Request: Restate all the material verbatim, except for the pictures.

Data segment:
════════════════
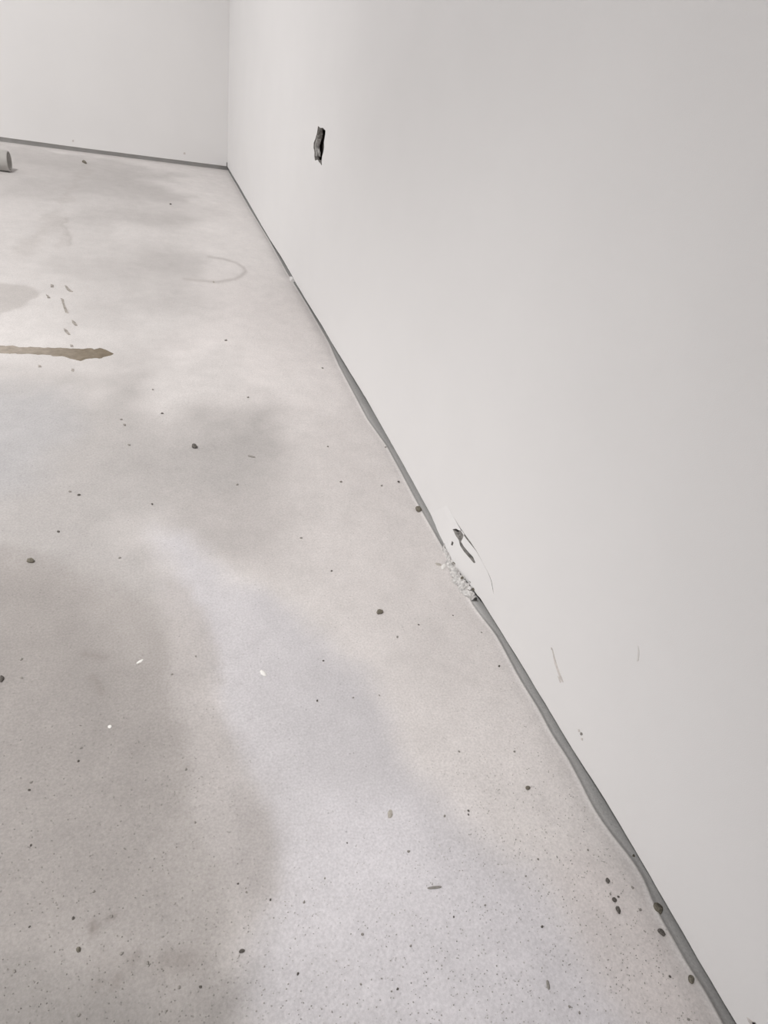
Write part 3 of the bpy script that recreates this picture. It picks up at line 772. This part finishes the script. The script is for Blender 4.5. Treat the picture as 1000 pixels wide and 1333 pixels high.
# ------------------------------------------------------------------ crumbled foot of the broken board
def crumpled(name, path, m, seed, amp, nv=11):
    """Crumpled strip: path holds (y, x_in, z_in, x_out, z_out)."""
    bm = bmesh.new()
    g = []
    n = 80
    for i in range(n + 1):
        t = i / n * (len(path) - 1)
        k = min(int(t), len(path) - 2)
        a = [path[k][q] + (path[k + 1][q] - path[k][q]) * (t - k) for q in range(5)]
        row = []
        for j in range(nv + 1):
            s = j / nv
            x, z = a[1] + (a[3] - a[1]) * s, a[2] + (a[4] - a[2]) * s + 0.003 * math.sin(math.pi * s)
            q = Vector((x * 85, a[0] * 85, seed))
            def jig(o1, o2):
                return amp * noise.noise(q + Vector(o1)) + 0.45 * amp * noise.noise(q * 3.3 + Vector(o2))
            row.append(bm.verts.new((x + jig((0, 0, 0), (1, 2, 3)), a[0] + jig((5, 5, 5), (8, 1, 2)), max(0.0003, z + 1.2 * jig((9, 1, 4), (3, 7, 1))))))
        g.append(row)
    for i in range(n):
        for j in range(nv):
            bm.faces.new((g[i][j], g[i + 1][j], g[i + 1][j + 1], g[i][j + 1]))
    ex = bmesh.ops.extrude_face_region(bm, geom=list(bm.faces), use_keep_orig=True)
    for q in ex['geom']:
        if isinstance(q, bmesh.types.BMVert):
            q.co.z = q.co.z - 0.0015
    return link(name, bm, m)

torn = crumpled('torn_board_strip', [
    (0.648, 0.4280, 0.007, 0.4255, 0.003),
    (0.628, 0.4265, 0.007, 0.4215, 0.001),
    (0.610, 0.4260, 0.007, 0.4180, 0.000),
    (0.585, 0.4260, 0.008, 0.4130, 0.000),
    (0.560, 0.4265, 0.008, 0.4125, 0.000),
    (0.540, 0.4280, 0.008, 0.4170, 0.000),
    (0.528, 0.4300, 0.008, 0.4260, 0.002)], M_TORN, 5, 0.0045)
tag(torn, 'white crumpled strip of torn board spilling from the broken wall foot', 'plaster')
crumb_mesh = [rock_mesh('plaster_crumb', s, m, 0.8, 0.6, 2) for s, m in ((41, M_PLASTER), (44, M_CORE), (47, M_STONE))]
for i, (spot, z, mi, label) in enumerate((
        ((0.4349, 0.6285, 0.00414), 0.004, 0, 'white plaster crumb at the upper tip of the torn strip'),
        ((0.4349, 0.6177, 0.00314), 0.006, 1, 'grey plaster crumb against the board beside the upper tip of the torn strip'),
        ((0.4251, 0.6014, 0.00357), 0.002, 2, 'dark crumb on the floor at the upper end of the torn strip'),
        ((0.4297, 0.5938, 0.00355), 0.006, 1, 'grey plaster crumb on the upper end of the torn strip'),
        ((0.424, 0.5692, 0.00255), 0.004, 2, 'dark crumb on the middle of the torn strip'),
        ((0.433, 0.5547, 0.00368), 0.008, 1, 'grey plaster crumb on the lower end of the torn strip'),
        ((0.4264, 0.5461, 0.00296), 0.004, 0, 'white plaster crumb hanging at the lower end of the torn strip'),
        ((0.4322, 0.542, 0.00296), 0.005, 2, 'dark crumb in the hollow at the lower end of the torn strip'),
        ((0.4263, 0.535, 0.00271), 0.001, 0, 'white plaster crumb on the floor below the torn strip'))):
    loose('plaster_crumb', crumb_mesh[mi], spot[0], spot[1], spot[2], i + 2, label, 'crumb', 'crumbs of the broken board', 1.2, z + 0.003)
lump = (0.4404, 1.8962, 0.00851)
loose('plaster_lump', crumb_mesh[0], WALL_X + 0.005, lump[1] - 0.01, 0.010, 2, 'white plaster lump bridging the wall gap near the back corner', 'plaster', None, 0.8, -0.002)

# ------------------------------------------------------------------ pipe offcut at the left edge
pr = 0.035
px_, py_ = (-0.429, 2.8684)
bm = bmesh.new()
seg, plen, wall_t = 40, 0.55, 0.004
prof = [(0, pr - 0.0015), (-0.0015, pr), (-plen, pr), (-plen, pr - wall_t), (-0.0015, pr - wall_t), (0, pr - wall_t + 0.0008)]
rings = [[bm.verts.new((x, r * math.cos(2 * math.pi * i / seg), r * math.sin(2 * math.pi * i / seg))) for i in range(seg)] for x, r in prof]
for a in range(len(rings)):
    ra, rb = rings[a], rings[(a + 1) % len(rings)]
    for i in range(seg):
        bm.faces.new((ra[i], ra[(i + 1) % seg], rb[(i + 1) % seg], rb[i]))
pipe = link('pipe_offcut', bm, M_PIPE, None, True)
pipe.location = (px_, py_ + pr, pr - 0.0008)
pipe.rotation_euler = (0, 0, math.radians(-6))
tag(pipe, 'short grey plastic pipe lying on the far floor at the left edge', 'pipe')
════════════════
Result of the exercise:
Write part 3 of the bpy script that recreates this picture. It picks up at line 772. This part finishes the script. The script is for Blender 4.5. Treat the picture as 1000 pixels wide and 1333 pixels high.
# ------------------------------------------------------------------ crumbled foot of the broken board
def crumpled(name, path, m, seed, amp, nv=11):
    """Crumpled strip: path holds (y, x_in, z_in, x_out, z_out)."""
    bm = bmesh.new()
    g = []
    n = 80
    for i in range(n + 1):
        t = i / n * (len(path) - 1)
        k = min(int(t), len(path) - 2)
        a = [path[k][q] + (path[k + 1][q] - path[k][q]) * (t - k) for q in range(5)]
        row = []
        for j in range(nv + 1):
            s = j / nv
            x, z = a[1] + (a[3] - a[1]) * s, a[2] + (a[4] - a[2]) * s + 0.003 * math.sin(math.pi * s)
            q = Vector((x * 85, a[0] * 85, seed))
            def jig(o1, o2):
                return amp * noise.noise(q + Vector(o1)) + 0.45 * amp * noise.noise(q * 3.3 + Vector(o2))
            row.append(bm.verts.new((x + jig((0, 0, 0), (1, 2, 3)), a[0] + jig((5, 5, 5), (8, 1, 2)), max(0.0003, z + 1.2 * jig((9, 1, 4), (3, 7, 1))))))
        g.append(row)
    for i in range(n):
        for j in range(nv):
            bm.faces.new((g[i][j], g[i + 1][j], g[i + 1][j + 1], g[i][j + 1]))
    ex = bmesh.ops.extrude_face_region(bm, geom=list(bm.faces), use_keep_orig=True)
    for q in ex['geom']:
        if isinstance(q, bmesh.types.BMVert):
            q.co.z = q.co.z - 0.0015
    return link(name, bm, m)

torn = crumpled('torn_board_strip', [
    (0.648, 0.4280, 0.007, 0.4255, 0.003),
    (0.628, 0.4265, 0.007, 0.4215, 0.001),
    (0.610, 0.4260, 0.007, 0.4180, 0.000),
    (0.585, 0.4260, 0.008, 0.4130, 0.000),
    (0.560, 0.4265, 0.008, 0.4125, 0.000),
    (0.540, 0.4280, 0.008, 0.4170, 0.000),
    (0.528, 0.4300, 0.008, 0.4260, 0.002)], M_TORN, 5, 0.0045)
tag(torn, 'white crumpled strip of torn board spilling from the broken wall foot', 'plaster')
crumb_mesh = [rock_mesh('plaster_crumb', s, m, 0.8, 0.6, 2) for s, m in ((41, M_PLASTER), (44, M_CORE), (47, M_STONE))]
for i, (spot, z, mi, label) in enumerate((
        ((0.4349, 0.6285, 0.00414), 0.004, 0, 'white plaster crumb at the upper tip of the torn strip'),
        ((0.4349, 0.6177, 0.00314), 0.006, 1, 'grey plaster crumb against the board beside the upper tip of the torn strip'),
        ((0.4251, 0.6014, 0.00357), 0.002, 2, 'dark crumb on the floor at the upper end of the torn strip'),
        ((0.4297, 0.5938, 0.00355), 0.006, 1, 'grey plaster crumb on the upper end of the torn strip'),
        ((0.424, 0.5692, 0.00255), 0.004, 2, 'dark crumb on the middle of the torn strip'),
        ((0.433, 0.5547, 0.00368), 0.008, 1, 'grey plaster crumb on the lower end of the torn strip'),
        ((0.4264, 0.5461, 0.00296), 0.004, 0, 'white plaster crumb hanging at the lower end of the torn strip'),
        ((0.4322, 0.542, 0.00296), 0.005, 2, 'dark crumb in the hollow at the lower end of the torn strip'),
        ((0.4263, 0.535, 0.00271), 0.001, 0, 'white plaster crumb on the floor below the torn strip'))):
    loose('plaster_crumb', crumb_mesh[mi], spot[0], spot[1], spot[2], i + 2, label, 'crumb', 'crumbs of the broken board', 1.2, z + 0.003)
lump = (0.4404, 1.8962, 0.00851)
loose('plaster_lump', crumb_mesh[0], WALL_X + 0.005, lump[1] - 0.01, 0.010, 2, 'white plaster lump bridging the wall gap near the back corner', 'plaster', None, 0.8, -0.002)

# ------------------------------------------------------------------ pipe offcut at the left edge
pr = 0.035
px_, py_ = (-0.429, 2.8684)
bm = bmesh.new()
seg, plen, wall_t = 40, 0.55, 0.004
prof = [(0, pr - 0.0015), (-0.0015, pr), (-plen, pr), (-plen, pr - wall_t), (-0.0015, pr - wall_t), (0, pr - wall_t + 0.0008)]
rings = [[bm.verts.new((x, r * math.cos(2 * math.pi * i / seg), r * math.sin(2 * math.pi * i / seg))) for i in range(seg)] for x, r in prof]
for a in range(len(rings)):
    ra, rb = rings[a], rings[(a + 1) % len(rings)]
    for i in range(seg):
        bm.faces.new((ra[i], ra[(i + 1) % seg], rb[(i + 1) % seg], rb[i]))
pipe = link('pipe_offcut', bm, M_PIPE, None, True)
pipe.location = (px_, py_ + pr, pr - 0.0008)
pipe.rotation_euler = (0, 0, math.radians(-6))
tag(pipe, 'short grey plastic pipe lying on the far floor at the left edge', 'pipe')